International maritime organisations have shown considerable interest in the volunteer regime and how it worked, says the report.

There were 8000 registered volunteers, 40 corporate or group offers of labour, 57 voluntary caterers, 150 clean-up events, 240,000 man hours of effort and $350,000 worth of protective equipment purchased.

Volunteers clean oil from the beaches.

Maori were similarly outside the original response envelope and within days of the grounding were working Wellington contacts to obtain access to the ICC and demand recognition of mana, and to become connected with the official response.

MNZ originally didn't know what to do with local Maori, and tried to channel them through the Department of Conservation and Te Puni Kokiri – but persevered because MNZ recognised the same risks of counter productivity applied in respect of discouraging the local community, says Simon in the report.

Iwi used local connections and networks from 136 marae across the BOP to mobilise large numbers of people and volunteers, and when incorporated into the response operation markedly increased the productivity of beach clean-up.

The scientists studying the longer term impact of the Rena oil spill on the marine and inter-tidal environment find the volunteers are more effective than other methods of cleaning up oil spills.

Professor of Coastal Marine Science at the University of Waikato, Dr Chris Battershill, says there is still oil in the sand of Queensland's Sunshine Coast where 270 tonnes washed ashore from the Pacific Adventurer in March 2009. The beach was cleaned up using machinery and there is still oil in the sand.

He can't find any Rena oil residue on, or in, the beaches where volunteers spent hours on their hands and knees sieving oil from sand across the beaches, and scouring rock pools for infested waters.

The report finds that Maritime New Zealand's initial response to the grounding and oil spill from the cargo ship Rena was flawed but generally effective.

The report says while core technical staff were well-trained and prepared for a limited range of incidents, senior managers were relatively unseasoned for the most serious Tier 3 response.

Few Wellington based elements of a Tier 3 response and the administrative staff, who would reinforce the ICC, had been exercised. It was also the first time there was ever a 'cold start” Tier 3 incident.

Dependencies on other central government capabilities for a Tier 3 response had been identified, but not formally included in Memoranda of Understanding.

MNZ's cadre of senior managers for a Tier 3 response was relatively unseasoned. The new Executive Team, which had had some exercising and training exposure, had only two members of suitable experience, says the report.
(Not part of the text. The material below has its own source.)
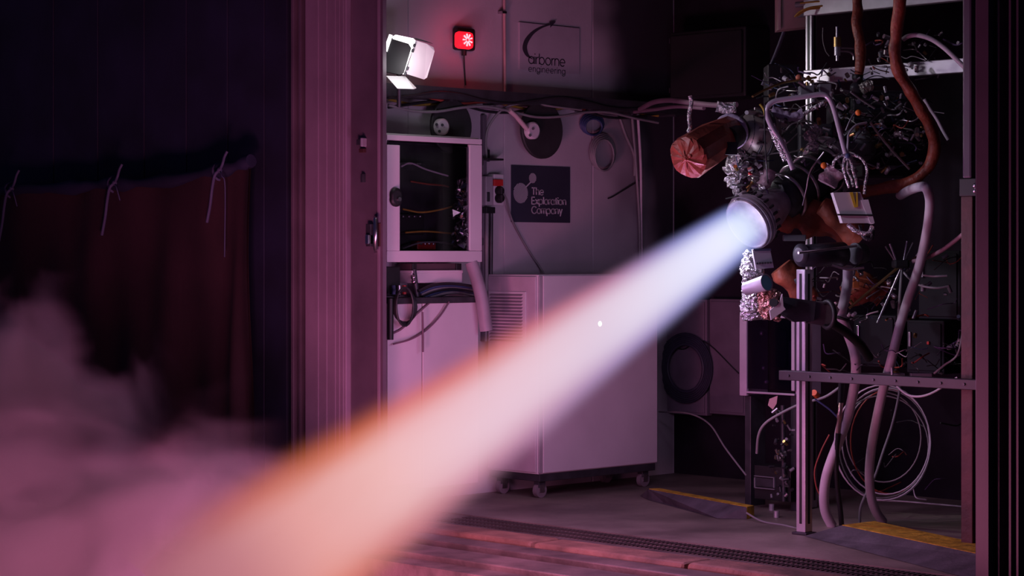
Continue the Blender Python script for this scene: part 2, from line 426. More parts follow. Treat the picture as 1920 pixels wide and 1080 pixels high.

The pool of National On-Scene Commanders was at a historically low ebb, and the response under the management was untested.

But in MNZ's favour the report says the common view of the Rena incident as a maritime casualty is that it was one of the most complex response challenges in the world in recent years where container vessel incidents are concerned.

Report writer Simon Murdoch was told this by international and domestic experts in many different ways, but most graphically when it was said that if the response system had had a measure of severity above the equivalent of Tier 3, to a Tier 4, the Rena grounding would have qualified at that higher level.

Thus, the Rena response was bound to test the limits of planned capability in MNZ generally, but particularly in the Marine Pollution Response Service.

As well as lacking core staff trained or prepared for the complexity of incident management, MNZ was also hampered by the ‘proscriptive' NZ legislation requiring it to stick to a plan of response for an oil spill, but not to other elements of pollution risk.

The NZ Marine Oil Spill Strategy and the National Marine Oil Spill Contingency Plan do not address wider pollution risks.

The national strategy does not put forward in a coherent way the distilled knowledge of MNZ about the core strategic principles it should follow when conducting a multi-layered response to a complex casualty.

Its recently restructured Executive Team was lacking in institutional memory of this kind and could not retrieve it in such a way as to influence the Rena response in its initial stages.

Transport Minister Gerry Brownlee also annouced today $2million is going to MNZ to help the government agency improve its response capability.

'The review makes it clear that the Rena grounding was one of the most complex maritime response challenges in the world and would have tested the limits of any plan.

'While the response was not as efficient as it should have been in the initial stages, it improved quickly and became very effective, which is borne out in the largely positive environmental results of the Rena Recovery Plan's scientific monitoring programme, also released today,” says Gerry.

The Rena response was about more than oil, and the key recommendation from the review involves developing a wider response capability and associated contingency planning to address both oil and non-oil issues such as salvage, debris and other pollution.

'To do this the Government is providing more than $2.05 million over three years to fund a package of work by MNZ to address the risks posed by future complex maritime incidents.”